* **Directions**:
The entries below contain a line with "0.489, 0.232))], 0.30)" and a line with "0.180, 0.044))], 0.15)". Retype exactly everything from the first down to the second, both included, and nothing else.

* **Data shown**:
________________________________________

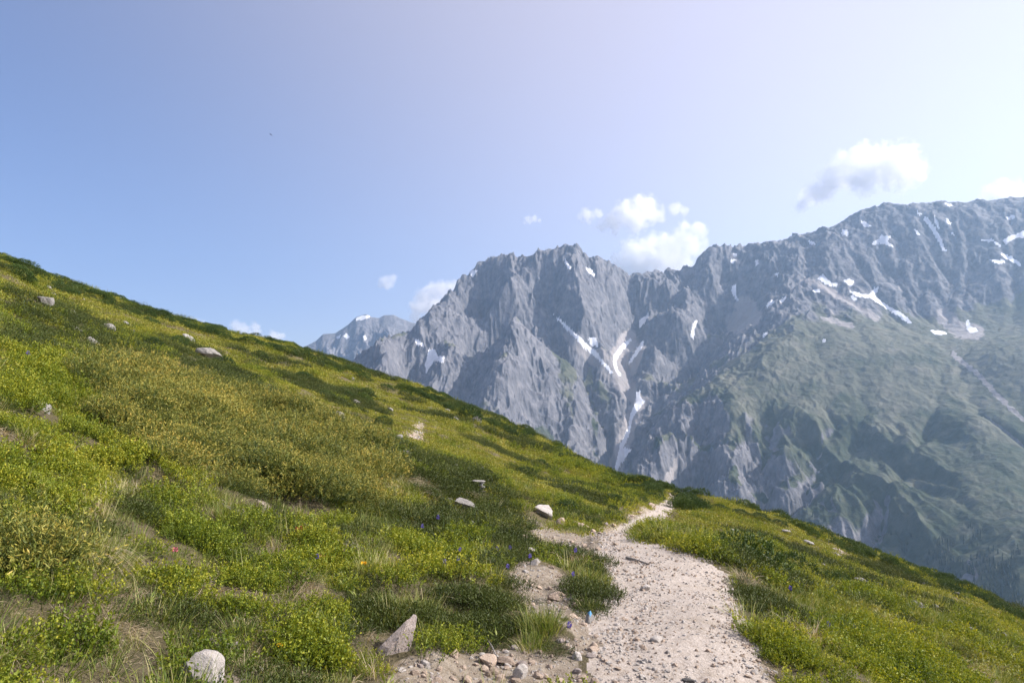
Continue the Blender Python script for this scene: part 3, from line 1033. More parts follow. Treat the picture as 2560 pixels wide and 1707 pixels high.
def make_turf(name, mat, rad=0.30, h=0.085, n_bl=90, n_lf=60):
    """A low mat of short grass and small leaves, for ground farther off."""
    g = Geo()
    p = disc(n_bl, rad)
    add_blades(g, np.concatenate([p, np.full((n_bl, 1), -0.02)], 1), np.concatenate([rng.normal(0, .45, (n_bl, 2)), np.ones((n_bl, 1))], 1), h * rng.uniform(0.5, 1.5, n_bl), 0.012, 0.4, np.clip(rng.normal(0.55, .22, n_bl), 0, 1), 2)
    p = disc(n_lf, rad)
    add_leaves(g, np.concatenate([p, (h * 0.6 * rng.uniform(0.1, 1, n_lf))[:, None]], 1), rng.normal(0, .8, (n_lf, 3)) + np.array([0, 0, .6]), rng.uniform(0.03, 0.05, n_lf), 0.022, np.clip(rng.normal(0.5, .22, n_lf), 0, 1))
    return g.mesh(name, mat)


def make_bush(name, mat, rad=0.45, h=0.4, n=420):
    """A rounded dwarf juniper or alpine rose, several tufts deep."""
    g = Geo()
    for k in range(n):
        a = rng.uniform(0, 2 * np.pi); zz = rng.uniform(0.02, 1.0)
        q = math.sqrt(max(0, 1 - zz ** 2.2)) * rng.uniform(0.82, 1.02)
        lump = 1 + 0.22 * math.sin(3 * a + 2.1 * zz * 3) * (0.4 + zz)
        c = np.array([rad * q * lump * math.cos(a), rad * q * lump * math.sin(a), h * zz * rng.uniform(0.85, 1.05)])
        ax = unit(np.array([c[0] / rad, c[1] / rad, 0.7 + zz]) + rng.normal(0, 0.3, 3))
        m = 7
        t = np.linspace(0, 1, m)
        ln = rng.uniform(0.04, 0.09)
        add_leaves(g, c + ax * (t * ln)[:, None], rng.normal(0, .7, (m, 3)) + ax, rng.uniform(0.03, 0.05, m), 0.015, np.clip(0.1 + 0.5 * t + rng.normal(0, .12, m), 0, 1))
    return g.mesh(name, mat)


def make_herb(name, mat, n=13):
    g = Geo()
    a = rng.uniform(0, 6.28, n); t = rng.uniform(0.1, 1, n)
    pos = np.stack([0.02 * np.cos(a), 0.02 * np.sin(a), 0.01 + 0.08 * t], 1)
    add_leaves(g, pos, np.stack([np.cos(a), np.sin(a), 0.25 + 0.9 * t], 1), rng.uniform(0.025, 0.045, n), rng.uniform(0.009, 0.016, n), np.clip(rng.normal(0.5, .2, n), 0, 1))
    return g.mesh(name, mat)


C = lambda *a: a
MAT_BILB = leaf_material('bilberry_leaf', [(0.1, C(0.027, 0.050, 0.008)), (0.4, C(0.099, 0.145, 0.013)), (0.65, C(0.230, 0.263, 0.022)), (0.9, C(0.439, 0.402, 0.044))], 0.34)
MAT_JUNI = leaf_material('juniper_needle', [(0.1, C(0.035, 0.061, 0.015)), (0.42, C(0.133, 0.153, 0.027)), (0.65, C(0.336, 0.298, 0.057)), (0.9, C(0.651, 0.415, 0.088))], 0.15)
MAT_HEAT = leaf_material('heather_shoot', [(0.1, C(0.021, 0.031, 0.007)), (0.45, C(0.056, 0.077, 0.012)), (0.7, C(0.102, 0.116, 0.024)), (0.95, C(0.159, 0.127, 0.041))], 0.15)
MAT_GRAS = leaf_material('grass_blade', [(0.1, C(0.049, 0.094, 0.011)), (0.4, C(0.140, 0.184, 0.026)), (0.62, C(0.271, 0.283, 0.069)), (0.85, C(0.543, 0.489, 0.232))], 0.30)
MAT_STRA = leaf_material('straw_blade', [(0.1, C(0.25, 0.19, 0.11)), (0.5, C(0.42, 0.34, 0.22)), (0.9, C(0.60, 0.52, 0.39))], 0.3)
MAT_TURF = leaf_material('turf_leaf', [(0.1, C(0.069, 0.093, 0.010)), (0.35, C(0.167, 0.186, 0.019)), (0.6, C(0.278, 0.275, 0.037)), (0.9, C(0.496, 0.398, 0.106))], 0.30)
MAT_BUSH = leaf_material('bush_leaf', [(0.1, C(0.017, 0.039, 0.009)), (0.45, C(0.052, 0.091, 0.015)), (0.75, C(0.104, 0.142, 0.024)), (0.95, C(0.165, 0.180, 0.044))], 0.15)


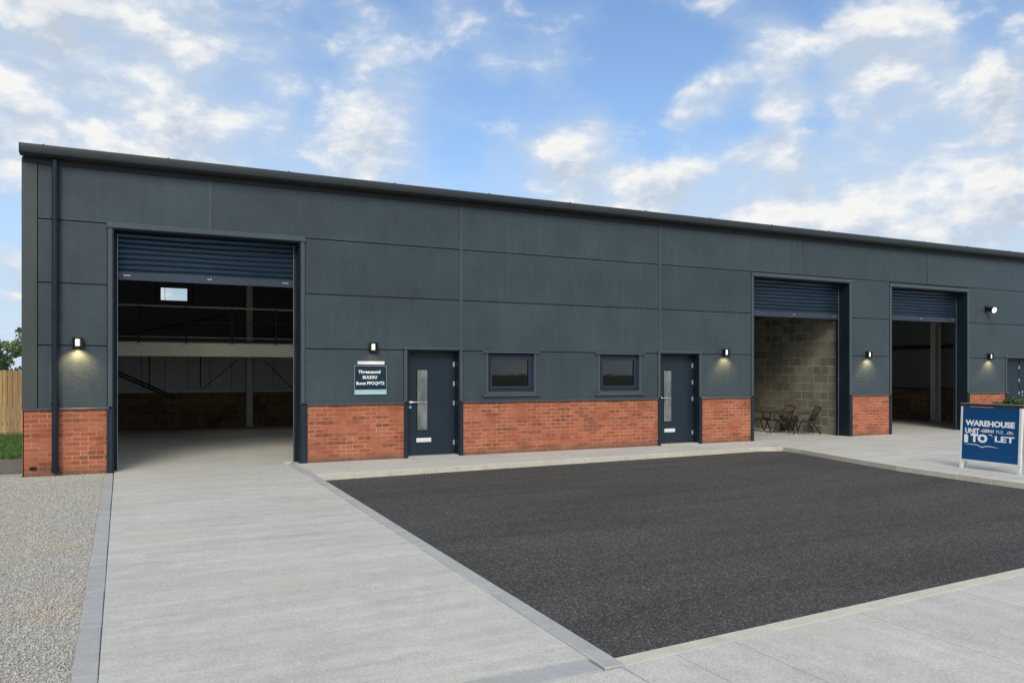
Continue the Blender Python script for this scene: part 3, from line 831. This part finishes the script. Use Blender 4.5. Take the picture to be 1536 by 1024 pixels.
# rear leaf of the A-frame
rb = MB(); i = 0
def rp_(u, v, d=0): return ux*u + Vector((0, 0, v)) + un*(-.03 - T*.16*.30 - (T-v)*.04 + d)
def rbox(mb, u0, u1, v0, v1, d0, d1):
    i = len(mb.v)
    mb.v += [tuple(rp_(u, v, d)) for v in (v0, v1) for d in (d0, d1) for u in (u0, u1)]
    for f in ((0,2,3,1),(4,5,7,6),(0,1,5,4),(2,6,7,3),(0,4,6,2),(1,3,7,5)): mb.f.append(tuple(i+k for k in f))
    return mb
rbox(MB(), .04, W-.04, .35, T-.05, -.01, .004).build('rear_panel', 'blue_board', sb)
rbox(rbox(rbox(MB(), .01, .039, 0, T-.03, -.02, .01), W-.039, W-.01, 0, T-.03, -.02, .01), .0395, W-.0395, .31, .349, -.02, .01).build('rear_frame', 'frame_al', sb)
# lettering: pixel-measured layout on the panel (u right, v up)
vz = Vector((0, 0, math.cos(.16*.6))) - un*(.16*.30)
def boardM(u, v):
    o = bp(u, v, .0055)
    return Matrix(((ux.x, vz.x, un.x, o.x), (ux.y, vz.y, un.y, o.y), (ux.z, vz.z, un.z, o.z), (0, 0, 0, 1)))
def U(px): return .035 + (px-1447.)/73.*(W-.07)
def V(py): return T-.045 - (py-609.)/84.*(T-.20)
def word(s, x0, x1, y0, y1, bold=.045):
    hgt = V(y0)-V(y1)
    text_mesh('lettering', s, hgt/.70, U(x1)-U(x0), 'letter', sb, boardM(U(x0), V(y1)), bold=bold)
word('WAREHOUSE', 1451, 1514, 630, 638.3)
word('UNIT', 1451, 1470, 642.8, 650.5, .04)
word('-GEN1', 1471, 1488, 643.2, 647.8, .03)
word('TLZ,', 1490.5, 1501, 643.6, 648.0, .0)
word('.(B).', 1504, 1513, 643.8, 648.0, .0)
word('TO', 1458.5, 1480.5, 652, 663.5, .06)
word('LET', 1490, 1514, 652.5, 661.2, .03)
def poly_(name, pts):
    mb = MB(); i = 0; mb.v += [tuple(bp(U(a), V(b), .0065)) for a, b in pts]; mb.f.append(tuple(range(len(pts))))
    return mb.build(name, 'letter', sb, recalc=False, smooth=False)
poly_('lettering', [(1450, 666), (1455.3, 666), (1455.3, 654.5), (1454, 653), (1450, 653)])
def ribbon(name, pts):
    mb = MB()
    for k in range(len(pts)-1):
        (a, b, w), (c, d, w2) = pts[k], pts[k+1]
        mb.quad(bp(U(a), V(b-w), .0065), bp(U(a), V(b+w), .0065), bp(U(c), V(d+w2), .0065), bp(U(c), V(d-w2), .0065))
    return mb.build(name, 'letter', sb, recalc=False, smooth=False)
ribbon('hook_mark', [(1481.5, 652.5, .3), (1483, 651.2, .5), (1485, 651, .6), (1486.5, 652.5, .9), (1486.8, 655, .6), (1486.6, 657.5, .15)])
ribbon('swoosh', [(1451, 668.6, .15), (1458, 668.3, .4), (1467, 668.5, .5), (1471, 670.4, .5), (1474, 671.8, .6), (1477, 670.4, .5), (1481, 669.4, .5), (1487, 669.8, .4), (1495, 670.6, .1)])

# ------------------------------------------------------------------ chairs and table in the middle unit
def chair(loc, rz, label, mat='mesh_back'):
    e = empty('chair', loc, label, 'chair', 'low lounge chairs in the middle unit', rz)
    # faces +x locally; seat at .36, back top at .70
    r = .016
    for s in (-1, 1):
        y = s*.26
        MB().tube([(.30, y, 0.0), (.18, y*.92, .34), (.14, y, .37)], r, 8).build('leg', 'black', e)
        MB().tube([(-.34, y, 0.0), (-.10, y*.92, .34), (.02, y, .36)], r, 8).build('leg', 'black', e)
        MB().tube([(.26, y, .35), (.29, y*1.03, .48), (.22, y*1.05, .545), (-.10, y*1.05, .56), (-.27, y, .60)], r, 8).build('armrest', 'black', e)
    MB().tube([(.26, -.26, .35), (.29, -.2, .36), (.30, 0, .36), (.29, .2, .36), (.26, .26, .35), (-.15, .25, .32), (-.34, .25, .72), (-.345, 0, .735), (-.34, -.25, .72), (-.15, -.25, .32), (.26, -.26, .35)], .012, 8).build('frame', 'black', e)
    mb = MB(); n = 8
    prof = [(.29, .365), (.15, .352), (0, .335), (-.10, .325), (-.155, .34)]
    prof2 = [(-.165, .36), (-.21, .46), (-.27, .58), (-.335, .715)]
    def shell(pf, nm):
        m = MB()
        for (xx, zz) in pf:
            for j in range(n+1):
                yy = -.245+.49*j/n; m.v.append((xx, yy, zz-.012*math.cos((j/n-.5)*3.1)))
        for a in range(len(pf)-1):
            for j in range(n): m.f.append((a*(n+1)+j, a*(n+1)+j+1, (a+1)*(n+1)+j+1, (a+1)*(n+1)+j))
        o = m.build(nm, mat, e); md = o.modifiers.new('Solidify', 'SOLIDIFY'); md.thickness = .012; return o
    shell(prof, 'seat'); shell(prof2, 'backrest')
    ft = MB()
    for (xx, yy) in ((.30, .26), (.30, -.26), (-.34, .26), (-.34, -.26)): ft.tube([(xx, yy, -.0), (xx, yy, .03)], .018, 8)
    ft.build('foot_cap', 'white', e)
    return e
chair((16.12, 15.28, 0), R(150), 'taupe lounge chair nearest the shutter opening, right of the low table')
chair((15.82, 15.92, 0), R(165), 'middle one of the three lounge chairs, taupe with black armrests')
chair((15.80, 16.72, 0), R(-22), 'darkest lounge chair half hidden behind the brick pier', 'dark_steel')
tb = empty('low_table', (16.30, 16.02, 0), 'small low round table standing between the lounge chairs', 'table')
MB().tube([(0, 0, .475), (0, 0, .505)], .29, 28).build('table_top', 'mesh_back', tb, bevel=.004)
MB().tube([(0, 0, .45), (0, 0, .474)], .22, 28).build('apron', 'black', tb)
for k in range(4):
    a = R(45+90*k); MB().tube([(.22*math.cos(a), .22*math.sin(a), 0), (.16*math.cos(a), .16*math.sin(a), .475)], .013, 8).build('leg', 'black', tb)

# ------------------------------------------------------------------ foliage helpers
def leaves(mb, c, rad, n, size, flat=1., rg=random):
    for _ in range(n):
        d = Vector((rg.gauss(0, 1), rg.gauss(0, 1), rg.gauss(0, 1))); d.normalize()
        p = Vector(c) + Vector((d.x*rad, d.y*rad, d.z*rad*flat))*(rg.random()**.45)
        a = Vector((rg.gauss(0, 1), rg.gauss(0, 1), rg.gauss(0, 1))).normalized(); b = a.cross(Vector((rg.gauss(0, 1), rg.gauss(0, 1), rg.gauss(0, 1)))).normalized()
        s = size*rg.uniform(.6, 1.3)
        mb.quad(p-a*s, p-b*s*.5, p+a*s, p+b*s*.5)
def tree(loc, h, w, label, seed, leaf='leaf', n=70, lsz=.10, per=90, name='tree', group=None):
    rg = random.Random(seed)
    e = empty(name, loc, label, 'tree', group)
    tr = MB(); tips = []
    tr.tube([(0, 0, -.1), (.05*h*.1, 0, h*.2), (-.02*h, .02*h, h*.5), (.01*h, 0, h*.82)], [h*.035, h*.028, h*.018, h*.005], 10)
    for k in range(14):
        z = h*rg.uniform(.2, .75); a = rg.uniform(0, 6.28); L = w*rg.uniform(.5, .95)*(1.1-.5*(z/h))
        p0 = Vector((0, 0, z)); p1 = p0+Vector((math.cos(a)*L*.5, math.sin(a)*L*.5, h*.07)); p2 = p0+Vector((math.cos(a)*L, math.sin(a)*L, h*rg.uniform(.08, .22)))
        tr.tube([p0, p1, p2], [h*.014, h*.008, h*.003], 6)
        tips += [p1, p2, (p1+p2)/2, p2+Vector((rg.uniform(-1, 1), rg.uniform(-1, 1), rg.uniform(0, 1)))*h*.07]
    tr.build('trunk', 'bark', e)
    cr = MB(); nb = 0
    while nb < n:
        t = rg.choice(tips) + Vector((rg.gauss(0, .06), rg.gauss(0, .06), rg.gauss(0, .05)))*h
        leaves(cr, t, h*rg.uniform(.05, .11), per, lsz, .7, rg); nb += 1
    cr.build('crown', leaf, e, smooth=False, recalc=False)
    return e
tree((-10.0, 80, -.15), 5.9, 3.4, 'leafy green tree rising behind the timber fence', 5, n=130, lsz=.12, per=90)
hb = MB(); rg = random.Random(9)
for k in range(90):
    x = -40+k*.42; leaves(hb, (x, 66+rg.uniform(-1, 1), rg.uniform(.3, 1.6)), rg.uniform(.7, 1.1), 260, .13, 1., rg)
tag(hb.build('hedgerow', 'leaf_dark', smooth=False, recalc=False), 'dark green hedgerow beyond the timber fence', 'hedgerow', kind='stuff')

# fence
fe = empty('timber_fence', (-2.06, 21.15, .17), 'pale vertical board timber fence above the grass bank', 'fence')
mb = MB(); x = 0.
while x > -11:
    w = .092; j = random.uniform(-.006, .006)
    mb.box(x-w, x, -.01+j*.3, .012+j*.3, .0, 1.50+j)
    x -= .1
mb.build('board_panel', 'timber', fe, bevel=.002)
for z_ in (.25, 1.15): MB().box(-11, 0, .015, .06, z_, z_+.08).build('rail', 'timber', fe)
for k in range(5): MB().box(-.1-2.6*k, -.0-2.6*k, .062, .16, 0, 1.46).build('post', 'bark', fe)
MB().box(.012, .10, -.03, .07, -.1, 1.46).build('end_post', 'bark', fe, bevel=.004)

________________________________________

* **Answer to this exercise**:
MAT_GRAS = leaf_material('grass_blade', [(0.1, C(0.049, 0.094, 0.011)), (0.4, C(0.140, 0.184, 0.026)), (0.62, C(0.271, 0.283, 0.069)), (0.85, C(0.543, 0.489, 0.232))], 0.30)
MAT_STRA = leaf_material('straw_blade', [(0.1, C(0.25, 0.19, 0.11)), (0.5, C(0.42, 0.34, 0.22)), (0.9, C(0.60, 0.52, 0.39))], 0.3)
MAT_TURF = leaf_material('turf_leaf', [(0.1, C(0.069, 0.093, 0.010)), (0.35, C(0.167, 0.186, 0.019)), (0.6, C(0.278, 0.275, 0.037)), (0.9, C(0.496, 0.398, 0.106))], 0.30)
MAT_BUSH = leaf_material('bush_leaf', [(0.1, C(0.017, 0.039, 0.009)), (0.45, C(0.052, 0.091, 0.015)), (0.75, C(0.104, 0.142, 0.024)), (0.95, C(0.165, 0.180, 0.044))], 0.15)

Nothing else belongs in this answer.